Ausschließlich mit der Krise verbundene Maßnahmen (wie Beihilfen für KMU, Einkommenssicherungsmaßnahmen und die Wiederherstellung der Gesundheitssysteme) werden jedoch durch 50 Mrd. Euro aus den zweckgebundenen externen Einnahmen des EU-Konjunkturprogramms finanziert, wobei über die Höhe von 50 Mrd. Euro noch kein Beschluss gefasst wurde.
Im nächsten Mehrjährigen Finanzrahmen (MFR) will die Kommission der Kohäsionspolitik neue Impulse verleihen, um die Unterstützung von Investitionen in wirtschaftliche Schlüsselsektoren, die von der Krise betroffen sind oder durch sie hervorgehoben wurden, anzuregen. Benannt werden diese Sektoren allerdings nicht.
Dem Dokument zufolge wird die Verordnung mit gemeinsamen Bestimmungen für den MFR 2021-2027 überarbeitet. Die Kommission sähe demnach die Einführung einer gewissen Flexibilität vor:

  • Stärkung der Flexibilität für die Übertragung von Mitteln zwischen Fonds von 10 auf 15 %
  • Notfallbestimmungen, mit denen vorübergehend von Regelungen abgewichen werden kann, um einigen oder allen Mitgliedstaaten zu helfen.

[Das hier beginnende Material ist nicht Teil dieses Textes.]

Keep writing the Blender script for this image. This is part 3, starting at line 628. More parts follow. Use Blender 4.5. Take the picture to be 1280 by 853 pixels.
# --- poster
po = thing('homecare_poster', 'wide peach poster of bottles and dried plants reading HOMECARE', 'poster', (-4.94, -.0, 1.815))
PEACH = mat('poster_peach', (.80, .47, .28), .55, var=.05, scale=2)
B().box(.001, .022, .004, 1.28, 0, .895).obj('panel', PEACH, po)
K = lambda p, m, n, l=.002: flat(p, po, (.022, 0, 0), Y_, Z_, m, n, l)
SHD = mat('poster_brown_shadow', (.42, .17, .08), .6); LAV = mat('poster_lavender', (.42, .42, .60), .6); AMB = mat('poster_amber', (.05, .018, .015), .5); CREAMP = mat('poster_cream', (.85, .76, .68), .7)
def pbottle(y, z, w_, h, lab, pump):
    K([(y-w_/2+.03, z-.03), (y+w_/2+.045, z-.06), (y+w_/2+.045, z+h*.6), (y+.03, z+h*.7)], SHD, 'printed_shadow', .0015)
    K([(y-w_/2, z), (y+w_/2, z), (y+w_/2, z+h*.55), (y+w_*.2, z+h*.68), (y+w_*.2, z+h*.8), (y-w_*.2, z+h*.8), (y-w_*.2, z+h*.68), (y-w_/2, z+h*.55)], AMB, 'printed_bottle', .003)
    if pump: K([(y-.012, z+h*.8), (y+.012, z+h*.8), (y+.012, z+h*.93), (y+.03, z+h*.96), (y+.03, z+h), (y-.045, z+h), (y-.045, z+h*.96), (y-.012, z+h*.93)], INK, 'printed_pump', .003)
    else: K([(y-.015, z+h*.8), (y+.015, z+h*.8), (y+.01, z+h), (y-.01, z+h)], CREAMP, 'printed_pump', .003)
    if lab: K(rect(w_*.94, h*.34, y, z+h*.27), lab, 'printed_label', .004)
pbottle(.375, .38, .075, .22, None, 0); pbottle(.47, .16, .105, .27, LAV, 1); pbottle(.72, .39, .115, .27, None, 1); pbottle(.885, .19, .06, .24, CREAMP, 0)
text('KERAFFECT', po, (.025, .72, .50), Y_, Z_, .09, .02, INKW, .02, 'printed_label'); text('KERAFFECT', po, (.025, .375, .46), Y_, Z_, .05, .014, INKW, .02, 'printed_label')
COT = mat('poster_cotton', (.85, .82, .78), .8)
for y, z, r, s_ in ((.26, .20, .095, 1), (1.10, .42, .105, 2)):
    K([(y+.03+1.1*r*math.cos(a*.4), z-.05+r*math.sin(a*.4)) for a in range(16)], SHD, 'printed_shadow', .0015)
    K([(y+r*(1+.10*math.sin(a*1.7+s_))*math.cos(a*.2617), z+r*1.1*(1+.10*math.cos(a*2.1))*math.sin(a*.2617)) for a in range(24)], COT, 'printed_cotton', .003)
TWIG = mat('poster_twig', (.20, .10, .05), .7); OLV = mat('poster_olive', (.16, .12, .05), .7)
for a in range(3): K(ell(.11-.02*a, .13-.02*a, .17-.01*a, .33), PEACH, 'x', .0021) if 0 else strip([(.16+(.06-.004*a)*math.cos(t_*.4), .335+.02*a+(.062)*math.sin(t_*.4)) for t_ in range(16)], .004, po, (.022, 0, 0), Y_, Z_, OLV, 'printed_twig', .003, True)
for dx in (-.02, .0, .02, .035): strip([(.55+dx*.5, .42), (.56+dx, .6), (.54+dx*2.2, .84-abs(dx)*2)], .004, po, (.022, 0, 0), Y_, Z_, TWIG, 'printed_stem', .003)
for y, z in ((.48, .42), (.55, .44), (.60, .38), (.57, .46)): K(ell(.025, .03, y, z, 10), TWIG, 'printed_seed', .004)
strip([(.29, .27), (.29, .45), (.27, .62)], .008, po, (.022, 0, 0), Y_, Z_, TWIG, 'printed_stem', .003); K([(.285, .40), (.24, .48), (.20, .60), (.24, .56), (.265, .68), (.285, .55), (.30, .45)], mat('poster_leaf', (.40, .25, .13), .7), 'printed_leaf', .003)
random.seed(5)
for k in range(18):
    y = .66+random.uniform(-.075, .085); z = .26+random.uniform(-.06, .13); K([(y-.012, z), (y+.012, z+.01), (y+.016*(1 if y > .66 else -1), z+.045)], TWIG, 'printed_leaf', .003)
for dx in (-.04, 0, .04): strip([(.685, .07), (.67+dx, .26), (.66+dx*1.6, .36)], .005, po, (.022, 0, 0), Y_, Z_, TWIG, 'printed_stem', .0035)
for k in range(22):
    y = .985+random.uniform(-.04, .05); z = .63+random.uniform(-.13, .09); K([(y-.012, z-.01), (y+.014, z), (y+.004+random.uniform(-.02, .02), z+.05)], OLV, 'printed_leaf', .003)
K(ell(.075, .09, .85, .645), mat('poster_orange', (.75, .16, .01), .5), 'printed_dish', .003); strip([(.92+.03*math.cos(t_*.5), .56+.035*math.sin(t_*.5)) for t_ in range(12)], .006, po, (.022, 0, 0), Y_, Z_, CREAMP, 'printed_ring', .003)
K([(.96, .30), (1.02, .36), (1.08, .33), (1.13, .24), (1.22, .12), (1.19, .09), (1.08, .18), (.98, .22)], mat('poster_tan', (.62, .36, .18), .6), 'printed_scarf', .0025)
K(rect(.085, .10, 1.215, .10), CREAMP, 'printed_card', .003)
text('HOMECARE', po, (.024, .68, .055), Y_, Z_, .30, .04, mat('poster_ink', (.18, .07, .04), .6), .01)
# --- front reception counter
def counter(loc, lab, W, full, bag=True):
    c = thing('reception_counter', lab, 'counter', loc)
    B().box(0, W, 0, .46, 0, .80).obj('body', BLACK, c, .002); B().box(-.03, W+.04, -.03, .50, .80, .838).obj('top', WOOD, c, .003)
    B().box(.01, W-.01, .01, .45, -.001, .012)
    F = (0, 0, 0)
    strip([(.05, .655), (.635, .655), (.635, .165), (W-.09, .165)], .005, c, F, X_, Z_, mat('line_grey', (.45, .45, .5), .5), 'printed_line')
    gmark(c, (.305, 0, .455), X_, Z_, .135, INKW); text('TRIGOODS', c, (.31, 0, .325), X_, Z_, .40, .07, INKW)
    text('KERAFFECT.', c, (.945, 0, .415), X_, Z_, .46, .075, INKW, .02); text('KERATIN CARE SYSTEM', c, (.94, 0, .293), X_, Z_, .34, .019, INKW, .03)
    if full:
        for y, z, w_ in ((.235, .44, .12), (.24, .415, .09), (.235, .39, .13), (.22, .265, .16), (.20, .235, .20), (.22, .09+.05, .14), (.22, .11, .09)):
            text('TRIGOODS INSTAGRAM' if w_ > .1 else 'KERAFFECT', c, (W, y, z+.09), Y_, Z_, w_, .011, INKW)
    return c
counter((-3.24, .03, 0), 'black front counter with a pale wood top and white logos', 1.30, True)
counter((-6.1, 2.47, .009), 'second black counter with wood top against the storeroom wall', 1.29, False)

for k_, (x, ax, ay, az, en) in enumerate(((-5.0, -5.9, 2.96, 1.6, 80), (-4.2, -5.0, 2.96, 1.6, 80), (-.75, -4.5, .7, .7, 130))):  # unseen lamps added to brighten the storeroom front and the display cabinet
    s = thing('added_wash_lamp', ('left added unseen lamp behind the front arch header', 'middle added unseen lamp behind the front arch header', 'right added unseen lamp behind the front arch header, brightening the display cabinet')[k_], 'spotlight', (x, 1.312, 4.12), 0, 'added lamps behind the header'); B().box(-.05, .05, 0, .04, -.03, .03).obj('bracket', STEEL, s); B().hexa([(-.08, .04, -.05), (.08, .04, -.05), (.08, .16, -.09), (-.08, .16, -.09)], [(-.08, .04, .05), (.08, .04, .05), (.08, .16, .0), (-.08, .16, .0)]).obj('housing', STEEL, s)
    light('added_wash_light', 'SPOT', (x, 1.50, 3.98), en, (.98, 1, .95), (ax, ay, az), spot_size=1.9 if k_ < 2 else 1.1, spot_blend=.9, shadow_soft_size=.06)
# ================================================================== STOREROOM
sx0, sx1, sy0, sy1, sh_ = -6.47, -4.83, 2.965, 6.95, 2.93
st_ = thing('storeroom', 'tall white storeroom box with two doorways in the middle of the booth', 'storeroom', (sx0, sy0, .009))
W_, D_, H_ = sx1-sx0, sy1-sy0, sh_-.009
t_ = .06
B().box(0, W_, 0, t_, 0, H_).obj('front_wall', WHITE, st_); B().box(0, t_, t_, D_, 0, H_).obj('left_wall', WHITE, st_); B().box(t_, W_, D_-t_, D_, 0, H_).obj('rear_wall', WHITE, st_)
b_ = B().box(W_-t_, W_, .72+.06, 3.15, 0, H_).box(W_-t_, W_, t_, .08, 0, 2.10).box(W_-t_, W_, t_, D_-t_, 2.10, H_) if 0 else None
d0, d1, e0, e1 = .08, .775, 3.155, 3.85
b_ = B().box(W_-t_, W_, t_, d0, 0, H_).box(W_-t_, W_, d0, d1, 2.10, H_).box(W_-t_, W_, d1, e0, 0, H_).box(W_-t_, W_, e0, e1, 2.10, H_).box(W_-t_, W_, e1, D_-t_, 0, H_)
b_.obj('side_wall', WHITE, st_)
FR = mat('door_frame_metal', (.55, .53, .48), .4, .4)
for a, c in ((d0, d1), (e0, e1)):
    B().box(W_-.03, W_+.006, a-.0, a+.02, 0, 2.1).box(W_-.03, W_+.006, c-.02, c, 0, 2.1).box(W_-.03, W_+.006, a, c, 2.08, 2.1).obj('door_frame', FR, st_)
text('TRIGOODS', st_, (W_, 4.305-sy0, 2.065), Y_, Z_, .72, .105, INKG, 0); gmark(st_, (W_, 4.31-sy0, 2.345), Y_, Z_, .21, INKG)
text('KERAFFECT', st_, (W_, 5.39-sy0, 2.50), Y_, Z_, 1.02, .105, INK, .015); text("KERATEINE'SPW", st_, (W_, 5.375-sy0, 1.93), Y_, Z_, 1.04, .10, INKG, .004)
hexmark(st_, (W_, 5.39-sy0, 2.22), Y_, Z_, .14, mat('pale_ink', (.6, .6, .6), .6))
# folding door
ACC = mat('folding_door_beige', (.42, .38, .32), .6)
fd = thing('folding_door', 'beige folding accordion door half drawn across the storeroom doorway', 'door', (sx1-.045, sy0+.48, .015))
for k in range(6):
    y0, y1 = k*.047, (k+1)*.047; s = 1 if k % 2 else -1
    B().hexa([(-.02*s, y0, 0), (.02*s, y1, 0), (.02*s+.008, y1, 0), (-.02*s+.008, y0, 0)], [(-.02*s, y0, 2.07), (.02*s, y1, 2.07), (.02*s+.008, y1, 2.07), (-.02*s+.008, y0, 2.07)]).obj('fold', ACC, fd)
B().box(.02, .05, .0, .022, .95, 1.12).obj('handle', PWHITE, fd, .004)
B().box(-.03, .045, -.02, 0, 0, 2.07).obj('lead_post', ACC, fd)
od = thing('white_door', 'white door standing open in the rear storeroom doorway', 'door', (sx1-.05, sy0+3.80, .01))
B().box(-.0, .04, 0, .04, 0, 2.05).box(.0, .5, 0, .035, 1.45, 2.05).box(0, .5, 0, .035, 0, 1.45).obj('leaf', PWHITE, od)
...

Außerdem möchte die Kommission die Investitionen in den Gesundheitssektor stärken. Sie will einen schnellen Start des Fonds für einen gerechten Übergang, des Fischereifonds und des Nationalfonds, deren Ausführungsbestimmungen in der neuen CPR-Verordnung verankert sind.
Experten zufolge wäre eine Bestätigung dieser Überlegungen, insbesondere die Übergangslösungen zwischen zwei Haushaltszyklen, gute Neuigkeiten, da sie auf „neuem Geld“ basieren würden. Ebenfalls positiv wäre ein neuer Verteilschlüssel, der auf einer Prognose des sinkenden Pro-Kopf-BIP für das Jahr 2020 und auf gesundheitsbezogenen Kriterien basiert.
Mit diesen Überlegungen kommen die „Eurobonds“ oder „Coronabonds“ wieder zurück auf die politische Agenda der EU. Die Beschaffung von Finanzmitteln auf den Kapitalmärkten, die durch EU-Mitgliedstaaten garantiert werden, entspricht den Überlegungen der Coronabonds. Die Haftung der Mitgliedstaaten soll bei dieser Variante allerdings auf die Höhe der Eigenmittel der EU limitiert werden.